__DATASET CONTENT__.
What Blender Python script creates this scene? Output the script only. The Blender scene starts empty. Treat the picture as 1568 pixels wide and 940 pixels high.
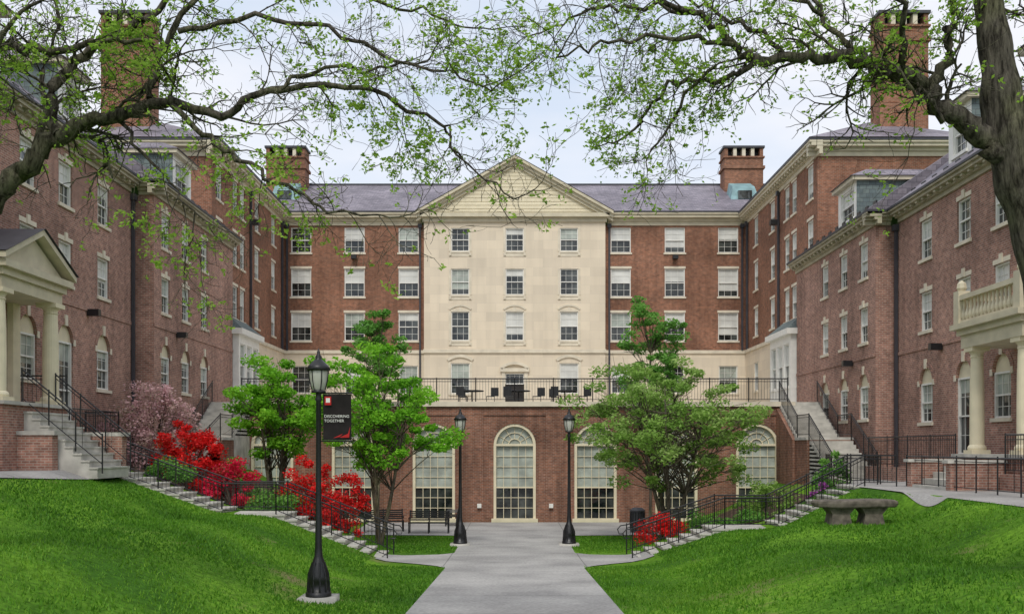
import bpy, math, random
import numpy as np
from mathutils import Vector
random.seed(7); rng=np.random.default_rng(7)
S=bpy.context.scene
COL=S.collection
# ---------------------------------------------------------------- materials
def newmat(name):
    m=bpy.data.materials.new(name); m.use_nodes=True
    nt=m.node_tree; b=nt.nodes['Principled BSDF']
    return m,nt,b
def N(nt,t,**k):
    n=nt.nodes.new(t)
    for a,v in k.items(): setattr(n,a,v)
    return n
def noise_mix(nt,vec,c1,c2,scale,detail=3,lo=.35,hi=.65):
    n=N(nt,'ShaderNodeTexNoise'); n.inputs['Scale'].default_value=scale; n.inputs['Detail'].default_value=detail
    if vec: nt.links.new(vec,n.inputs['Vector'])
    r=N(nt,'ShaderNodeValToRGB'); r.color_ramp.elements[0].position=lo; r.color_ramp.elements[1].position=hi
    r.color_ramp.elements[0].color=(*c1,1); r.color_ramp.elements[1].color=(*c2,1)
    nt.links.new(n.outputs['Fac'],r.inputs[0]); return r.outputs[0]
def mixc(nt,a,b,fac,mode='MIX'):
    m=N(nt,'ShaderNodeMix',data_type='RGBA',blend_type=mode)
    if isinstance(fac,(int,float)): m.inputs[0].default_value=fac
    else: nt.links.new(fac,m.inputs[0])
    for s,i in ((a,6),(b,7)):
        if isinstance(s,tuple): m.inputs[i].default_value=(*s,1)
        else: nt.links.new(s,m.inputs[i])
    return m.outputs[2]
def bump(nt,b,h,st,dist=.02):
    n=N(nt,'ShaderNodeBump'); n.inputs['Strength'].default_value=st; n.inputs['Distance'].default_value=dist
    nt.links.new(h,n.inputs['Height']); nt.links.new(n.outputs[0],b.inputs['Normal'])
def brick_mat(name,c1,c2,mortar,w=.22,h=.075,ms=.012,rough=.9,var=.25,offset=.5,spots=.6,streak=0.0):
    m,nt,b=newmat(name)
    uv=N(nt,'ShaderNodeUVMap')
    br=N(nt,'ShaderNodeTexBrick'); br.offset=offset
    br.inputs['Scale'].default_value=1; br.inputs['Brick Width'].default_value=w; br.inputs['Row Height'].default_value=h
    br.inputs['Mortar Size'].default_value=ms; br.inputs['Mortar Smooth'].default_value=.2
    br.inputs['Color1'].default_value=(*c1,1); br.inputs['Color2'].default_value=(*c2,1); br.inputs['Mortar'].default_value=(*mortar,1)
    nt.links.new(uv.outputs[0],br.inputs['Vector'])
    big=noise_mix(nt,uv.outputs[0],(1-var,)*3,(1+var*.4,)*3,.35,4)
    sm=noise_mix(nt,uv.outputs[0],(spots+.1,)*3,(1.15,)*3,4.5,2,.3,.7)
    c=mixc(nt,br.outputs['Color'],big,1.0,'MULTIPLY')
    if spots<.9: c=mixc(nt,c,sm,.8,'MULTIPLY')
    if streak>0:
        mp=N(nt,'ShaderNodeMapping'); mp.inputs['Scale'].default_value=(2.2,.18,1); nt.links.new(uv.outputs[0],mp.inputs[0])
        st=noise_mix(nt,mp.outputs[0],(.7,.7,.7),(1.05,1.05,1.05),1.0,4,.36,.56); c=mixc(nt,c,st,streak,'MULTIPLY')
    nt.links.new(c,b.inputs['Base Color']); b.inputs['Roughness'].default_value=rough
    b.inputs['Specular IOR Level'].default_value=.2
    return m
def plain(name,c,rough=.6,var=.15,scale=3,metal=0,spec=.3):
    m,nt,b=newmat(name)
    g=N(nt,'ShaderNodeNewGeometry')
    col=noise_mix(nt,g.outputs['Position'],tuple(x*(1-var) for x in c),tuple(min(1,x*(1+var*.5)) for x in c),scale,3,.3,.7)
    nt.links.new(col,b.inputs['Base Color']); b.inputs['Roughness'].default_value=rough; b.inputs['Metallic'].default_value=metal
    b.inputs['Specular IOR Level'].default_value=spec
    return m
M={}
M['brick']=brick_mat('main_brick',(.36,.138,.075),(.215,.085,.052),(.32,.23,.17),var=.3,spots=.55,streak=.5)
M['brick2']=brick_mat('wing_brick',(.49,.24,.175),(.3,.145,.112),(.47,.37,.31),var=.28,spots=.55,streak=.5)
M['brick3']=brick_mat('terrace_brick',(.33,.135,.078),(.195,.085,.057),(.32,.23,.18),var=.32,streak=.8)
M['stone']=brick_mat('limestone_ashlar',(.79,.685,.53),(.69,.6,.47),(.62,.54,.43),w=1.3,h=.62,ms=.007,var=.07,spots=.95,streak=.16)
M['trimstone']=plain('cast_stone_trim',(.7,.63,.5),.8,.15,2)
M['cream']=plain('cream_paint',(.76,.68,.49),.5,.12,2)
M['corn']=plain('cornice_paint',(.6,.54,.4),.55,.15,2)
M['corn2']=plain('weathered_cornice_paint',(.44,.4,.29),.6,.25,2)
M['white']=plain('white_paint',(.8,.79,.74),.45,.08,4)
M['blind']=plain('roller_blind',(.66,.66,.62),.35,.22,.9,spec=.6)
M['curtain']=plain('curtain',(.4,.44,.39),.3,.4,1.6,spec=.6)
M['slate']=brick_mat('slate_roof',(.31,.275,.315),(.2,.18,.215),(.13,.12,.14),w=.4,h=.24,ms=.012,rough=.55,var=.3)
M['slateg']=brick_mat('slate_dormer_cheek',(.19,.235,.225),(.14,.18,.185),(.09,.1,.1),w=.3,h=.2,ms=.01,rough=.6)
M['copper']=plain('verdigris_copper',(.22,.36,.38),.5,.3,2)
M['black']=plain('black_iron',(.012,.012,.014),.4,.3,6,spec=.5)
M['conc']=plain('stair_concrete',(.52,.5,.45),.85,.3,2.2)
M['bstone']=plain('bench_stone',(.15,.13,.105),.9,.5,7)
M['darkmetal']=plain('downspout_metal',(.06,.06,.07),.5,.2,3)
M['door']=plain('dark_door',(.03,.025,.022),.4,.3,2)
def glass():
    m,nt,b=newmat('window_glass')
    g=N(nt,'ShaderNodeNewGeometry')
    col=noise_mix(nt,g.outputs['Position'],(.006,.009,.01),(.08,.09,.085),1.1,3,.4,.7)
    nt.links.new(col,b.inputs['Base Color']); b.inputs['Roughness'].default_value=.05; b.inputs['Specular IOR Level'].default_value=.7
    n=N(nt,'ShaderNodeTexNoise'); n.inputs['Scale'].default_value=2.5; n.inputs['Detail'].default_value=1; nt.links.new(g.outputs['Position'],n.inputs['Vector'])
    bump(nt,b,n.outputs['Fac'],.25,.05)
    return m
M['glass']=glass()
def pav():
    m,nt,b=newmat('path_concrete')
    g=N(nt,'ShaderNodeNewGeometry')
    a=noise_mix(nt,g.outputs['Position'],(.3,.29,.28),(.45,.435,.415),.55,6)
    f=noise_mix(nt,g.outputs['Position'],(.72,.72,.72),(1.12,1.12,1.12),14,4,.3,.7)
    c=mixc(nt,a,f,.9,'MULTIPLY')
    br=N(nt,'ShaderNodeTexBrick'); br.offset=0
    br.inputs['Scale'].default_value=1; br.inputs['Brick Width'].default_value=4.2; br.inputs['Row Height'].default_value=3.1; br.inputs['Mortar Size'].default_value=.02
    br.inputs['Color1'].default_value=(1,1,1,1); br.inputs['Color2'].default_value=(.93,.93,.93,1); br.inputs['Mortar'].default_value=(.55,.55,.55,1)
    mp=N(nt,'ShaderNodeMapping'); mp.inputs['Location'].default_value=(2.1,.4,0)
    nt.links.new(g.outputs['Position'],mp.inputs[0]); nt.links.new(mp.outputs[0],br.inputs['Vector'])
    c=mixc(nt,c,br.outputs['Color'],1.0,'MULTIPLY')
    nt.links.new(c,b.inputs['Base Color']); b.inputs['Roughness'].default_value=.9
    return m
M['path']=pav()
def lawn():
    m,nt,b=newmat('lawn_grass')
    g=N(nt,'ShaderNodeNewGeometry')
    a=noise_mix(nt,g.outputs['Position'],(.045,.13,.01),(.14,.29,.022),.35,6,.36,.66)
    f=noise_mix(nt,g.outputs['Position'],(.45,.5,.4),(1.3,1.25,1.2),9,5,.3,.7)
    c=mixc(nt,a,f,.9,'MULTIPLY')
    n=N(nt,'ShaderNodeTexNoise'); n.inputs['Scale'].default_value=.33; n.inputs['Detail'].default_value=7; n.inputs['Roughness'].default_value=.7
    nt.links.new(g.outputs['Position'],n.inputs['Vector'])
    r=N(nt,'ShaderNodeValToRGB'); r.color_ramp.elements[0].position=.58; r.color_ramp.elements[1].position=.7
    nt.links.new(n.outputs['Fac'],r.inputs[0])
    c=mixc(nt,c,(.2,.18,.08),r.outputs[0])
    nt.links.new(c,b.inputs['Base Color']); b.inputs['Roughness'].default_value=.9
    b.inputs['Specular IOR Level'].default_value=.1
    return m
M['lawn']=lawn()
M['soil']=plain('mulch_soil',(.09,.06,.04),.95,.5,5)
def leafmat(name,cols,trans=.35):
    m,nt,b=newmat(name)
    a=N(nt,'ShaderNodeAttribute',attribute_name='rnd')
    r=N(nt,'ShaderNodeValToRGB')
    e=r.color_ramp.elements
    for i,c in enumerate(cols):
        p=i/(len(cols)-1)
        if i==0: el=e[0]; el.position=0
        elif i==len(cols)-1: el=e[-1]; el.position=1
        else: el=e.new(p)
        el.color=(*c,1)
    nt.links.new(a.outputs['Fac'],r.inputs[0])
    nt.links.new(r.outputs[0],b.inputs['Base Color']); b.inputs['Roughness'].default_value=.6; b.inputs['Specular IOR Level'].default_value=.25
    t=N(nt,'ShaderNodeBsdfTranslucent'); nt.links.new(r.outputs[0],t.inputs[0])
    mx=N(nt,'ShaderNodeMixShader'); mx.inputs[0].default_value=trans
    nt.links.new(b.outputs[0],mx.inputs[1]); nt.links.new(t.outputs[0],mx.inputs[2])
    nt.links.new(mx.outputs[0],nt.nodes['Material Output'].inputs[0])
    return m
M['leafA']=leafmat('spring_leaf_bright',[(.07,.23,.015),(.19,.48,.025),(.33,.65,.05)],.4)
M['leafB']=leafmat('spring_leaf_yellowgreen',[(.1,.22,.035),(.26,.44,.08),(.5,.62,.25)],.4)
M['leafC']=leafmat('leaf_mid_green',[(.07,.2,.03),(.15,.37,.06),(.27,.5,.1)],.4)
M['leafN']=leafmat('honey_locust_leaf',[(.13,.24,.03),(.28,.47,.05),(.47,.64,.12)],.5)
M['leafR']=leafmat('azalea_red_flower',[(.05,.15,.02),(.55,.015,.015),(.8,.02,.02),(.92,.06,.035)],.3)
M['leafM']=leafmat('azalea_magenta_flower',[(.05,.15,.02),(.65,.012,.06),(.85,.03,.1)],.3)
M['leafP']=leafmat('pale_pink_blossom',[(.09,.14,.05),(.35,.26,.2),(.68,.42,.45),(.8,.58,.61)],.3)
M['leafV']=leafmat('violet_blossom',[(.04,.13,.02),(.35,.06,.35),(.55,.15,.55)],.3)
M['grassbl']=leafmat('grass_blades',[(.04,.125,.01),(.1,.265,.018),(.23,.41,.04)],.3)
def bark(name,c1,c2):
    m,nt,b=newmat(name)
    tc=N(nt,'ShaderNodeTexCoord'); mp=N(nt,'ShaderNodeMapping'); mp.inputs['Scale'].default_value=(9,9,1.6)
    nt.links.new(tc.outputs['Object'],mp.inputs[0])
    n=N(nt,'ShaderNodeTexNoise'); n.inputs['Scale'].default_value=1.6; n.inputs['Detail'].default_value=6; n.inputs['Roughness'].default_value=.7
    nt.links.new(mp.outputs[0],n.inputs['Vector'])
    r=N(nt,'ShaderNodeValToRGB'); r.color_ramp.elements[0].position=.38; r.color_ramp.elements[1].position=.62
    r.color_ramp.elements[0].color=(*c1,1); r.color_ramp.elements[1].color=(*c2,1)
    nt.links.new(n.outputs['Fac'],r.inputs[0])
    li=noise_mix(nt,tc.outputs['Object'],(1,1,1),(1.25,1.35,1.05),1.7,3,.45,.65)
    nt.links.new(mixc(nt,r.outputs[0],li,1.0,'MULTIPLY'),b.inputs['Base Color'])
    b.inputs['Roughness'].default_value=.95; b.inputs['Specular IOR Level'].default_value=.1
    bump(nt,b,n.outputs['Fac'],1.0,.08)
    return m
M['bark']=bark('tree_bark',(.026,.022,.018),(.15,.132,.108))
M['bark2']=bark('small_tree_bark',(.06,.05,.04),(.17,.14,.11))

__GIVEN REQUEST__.
Go through the material and select each line with the string "scene" in it.

__SOLVED EXERCISE__.
What Blender Python script creates this scene? Output the script only. The Blender scene starts empty. Treat the picture as 1568 pixels wide and 940 pixels high.
S=bpy.context.scene